На самом деле с точки зрения уровня культуры казачество было не только не ниже, но даже выше большинства населения России. Да, оно действительно проживало на окраинах России, на обширных территориях, часто в соседстве с азиатскими народами. Это поддерживало в казачьих войсках традиционные воинские качества. Но в то же время казаки жили весьма зажиточно. Они владели большими домами, земельными участками, стадами скота и конскими табунами. Среди донцов (донских казаков) было много конезаводчиков.

В своих имениях казаки применяли современные методы хозяйствования и гораздо чаще, чем крестьяне, использовали машины. Среди них были очень распространены кооперативы.

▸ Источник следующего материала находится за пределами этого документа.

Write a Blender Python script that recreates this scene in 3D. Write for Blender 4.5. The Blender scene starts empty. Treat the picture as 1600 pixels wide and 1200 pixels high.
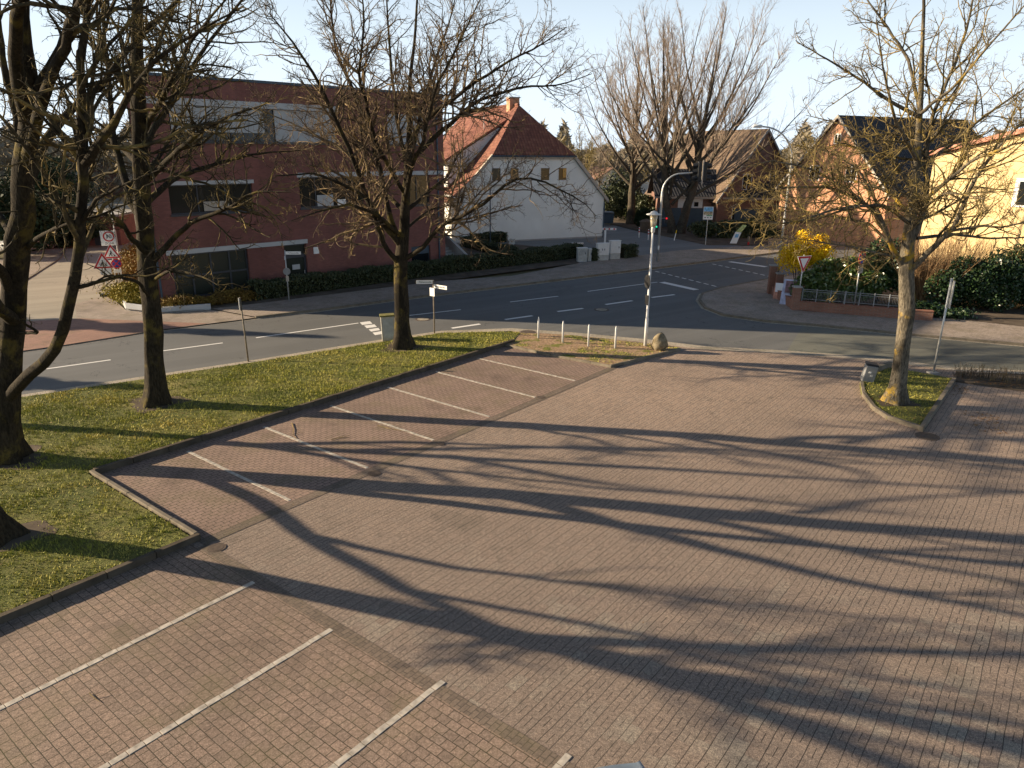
import bpy, math, random
import numpy as np
from mathutils import Vector, Matrix
from mathutils.geometry import tessellate_polygon
R = math.radians
random.seed(7); rng = np.random.default_rng(11)
S = bpy.context.scene; COL = S.collection

# ------------------------------------------------------------------ camera
FPX, PITCH, ROLL, H = 1131.7, 0.31248, 0.00859, 8.2
cam = bpy.data.cameras.new('camera'); cam.sensor_width = 36; cam.lens = FPX/1600*36
cam.clip_start = 0.1; cam.clip_end = 3000
co = bpy.data.objects.new('camera', cam); COL.objects.link(co); S.camera = co
_F = np.array([0, math.cos(PITCH), -math.sin(PITCH)]); _X = np.array([1., 0, 0]); _U = np.array([0, math.sin(PITCH), math.cos(PITCH)])
_X2 = math.cos(ROLL)*_X+math.sin(ROLL)*_U; _U2 = -math.sin(ROLL)*_X+math.cos(ROLL)*_U
m = Matrix((( _X2[0], _U2[0], -_F[0], 0), (_X2[1], _U2[1], -_F[1], 0), (_X2[2], _U2[2], -_F[2], H), (0, 0, 0, 1)))
co.matrix_world = m
# ------------------------------------------------------------------ light
SUN_AZ, SUN_EL = -7.5, 17.0         # heading of the sunlight over the ground, height of the sun
w = bpy.data.worlds.new('World'); S.world = w; w.use_nodes = True
nt = w.node_tree; bg = nt.nodes['Background']; sky = nt.nodes.new('ShaderNodeTexSky')
sky.sky_type = 'NISHITA'; sky.sun_disc = False; sky.sun_elevation = R(SUN_EL)
sky.sun_rotation = R(90-(SUN_AZ+180)); sky.air_density = 1.0; sky.dust_density = 1.2; sky.ozone_density = 1.6
tcw = nt.nodes.new('ShaderNodeTexCoord'); spw = nt.nodes.new('ShaderNodeSeparateXYZ'); nt.links.new(tcw.outputs['Generated'], spw.inputs[0])
mrw = nt.nodes.new('ShaderNodeMapRange'); mrw.interpolation_type = 'SMOOTHSTEP'; nt.links.new(spw.outputs[2], mrw.inputs[0])
for i_, v_ in ((1, 0.0), (2, 0.44), (3, 0.93), (4, 0.0)): mrw.inputs[i_].default_value = v_
mxw = nt.nodes.new('ShaderNodeMix'); mxw.data_type = 'RGBA'; nt.links.new(mrw.outputs[0], mxw.inputs[0]); nt.links.new(sky.outputs[0], mxw.inputs[6]); mxw.inputs[7].default_value = (8.5, 9.8, 11.1, 1)   # pale haze low in the sky
nt.links.new(mxw.outputs[2], bg.inputs[0]); bg.inputs[1].default_value = 0.050
sl = bpy.data.lights.new('sun', 'SUN'); sl.energy = 5.0; sl.angle = R(0.55); sl.color = (1.0, 0.80, 0.56)
so = bpy.data.objects.new('sun', sl); COL.objects.link(so)
_d = Vector((math.cos(R(SUN_AZ))*math.cos(R(SUN_EL)), math.sin(R(SUN_AZ))*math.cos(R(SUN_EL)), -math.sin(R(SUN_EL))))
so.rotation_euler = _d.to_track_quat('-Z', 'Y').to_euler(); so.location = (-30, 10, 30)
S.view_settings.view_transform = 'Standard'; S.view_settings.look = 'None'
S.view_settings.exposure = 1.22; S.view_settings.gamma = 1.0
S.render.engine = 'CYCLES'
S.cycles.max_bounces = 6; S.cycles.transparent_max_bounces = 8

# ------------------------------------------------------------------ survey of the place
def ray(px, py): return _X2*(px-800)/FPX+_U2*(600-py)/FPX+_F
def at(px, py, z=0.0):
    d = ray(px, py); t = (z-H)/d[2]; return Vector((d[0]*t, d[1]*t, z))
def dep(px, py, Y):
    d = ray(px, py); t = Y/d[1]; return Vector((d[0]*t, Y, H+d[2]*t))
TH = 0.90518; E1 = Vector((math.cos(TH), math.sin(TH), 0)); E2 = Vector((-math.sin(TH), math.cos(TH), 0))
def g(e, n, z=0.0): v = E1*e+E2*n; return Vector((v.x, v.y, z))

# ------------------------------------------------------------------ node helpers
class X:
    def __init__(s, nt, o): s.nt = nt; s.o = o
    def _m(s, op, a, b=None, c=None):
        n = s.nt.nodes.new('ShaderNodeMath'); n.operation = op
        for i, v in enumerate((a, b, c)):
            if v is None: continue
            if isinstance(v, X): s.nt.links.new(v.o, n.inputs[i])
            else: n.inputs[i].default_value = v
        return X(s.nt, n.outputs[0])
    def __add__(s, b): return s._m('ADD', s, b)
    def __radd__(s, b): return s._m('ADD', s, b)
    def __sub__(s, b): return s._m('SUBTRACT', s, b)
    def __rsub__(s, b): return s._m('SUBTRACT', b, s)
    def __mul__(s, b): return s._m('MULTIPLY', s, b)
    def __rmul__(s, b): return s._m('MULTIPLY', s, b)
    def __truediv__(s, b): return s._m('DIVIDE', s, b)
    def fl(s): return s._m('FLOOR', s)
    def fr(s): return s._m('FRACT', s)
    def lt(s, b): return s._m('LESS_THAN', s, b)
    def gt(s, b): return s._m('GREATER_THAN', s, b)
    def mx(s, b): return s._m('MAXIMUM', s, b)
    def mn(s, b): return s._m('MINIMUM', s, b)
    def ab(s): return s._m('ABSOLUTE', s)
    def sn(s): return s._m('SINE', s)
    def clamp(s): n = s._m('ADD', s, 0.0); n.o.node.use_clamp = True; return n
    def ss(s, a, b):
        n = s.nt.nodes.new('ShaderNodeMapRange'); n.interpolation_type = 'SMOOTHSTEP'
        s.nt.links.new(s.o, n.inputs[0]); n.inputs[1].default_value = a; n.inputs[2].default_value = b; return X(s.nt, n.outputs[0])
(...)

Народное образование в большинстве казачьих войск (Донском, Кубанском и других) достигло очень высокого уровня. Во многих крупных станицах на Дону и на Кубани существовали общественные общеобразовательные школы, а также профессиональные училища, сельскохозяйственные школы и даже гимназии. В целом в этом отношении казачество перед войной 1914 года занимало одно из первых мест в России. В это же время оно сохраняло патриархальный уклад своей жизни. В казачьих семьях – особенно среди уральских казаков, многие из которых были староверами – авторитет старших, тем более стариков, оставался огромным. Большинство казаков жили в достатке, даже в богатстве. Лично я хорошо знал жизнь кубанских станиц во время войны. Казацкие дома резко отличались от крестьянских изб чистотой и богатством. В них всего было вдоволь. В обстановке казачьих домов встречалось много старинных вещей, передаваемых из поколения в поколение: иконы, оружие, женские украшения и прочее».

Полвека назад Ниссель3 в таких выражениях резюмировал свое мнение о военных достоинствах казака: «Казак, – писал он, – от природы находчив. Привыкнув жить под открытым небом, он прекрасно подготовлен к походным условиям. Жизнь в степи приучила его к спокойствию, хладнокровию, благоразумию, способности ориентироваться, верно оценивать местность и расстояния. Казаки всегда считались особенно подходящими для охранной и рекогносцировочной службы. Эта способность проистекает в первую очередь из их поразительной любви к одиночным действиям. Эта любовь, так превосходно адаптированная лавой4, стала преимущественно казачьим качеством, сохранившимся до наших дней. Именно это ценное качество во всех войнах давало из казачьей среды множество добровольцев всякий раз, когда надо было идти в разведку. На ежегодных маневрах казаки в этом деле показывают свое превосходство над регулярной кавалерией.

Сам по себе казак молчалив; среди товарищей, напротив, весел, оживлен и обаятелен. Как и его конь, он превосходно переносит усталость и лишения. В последней войне с Турцией (1877–1878), где вся охранная служба лежала на казаках, им досталось дело посложнее, чем регулярным войскам. И тем не менее даже в самые трудные моменты на казачьих биваках всегда были слышны песни, смех и шутки. Эта природная выносливость тщательно поддерживается, и казаки способны на своих лошадях совершать за день марши по 80—100 километров».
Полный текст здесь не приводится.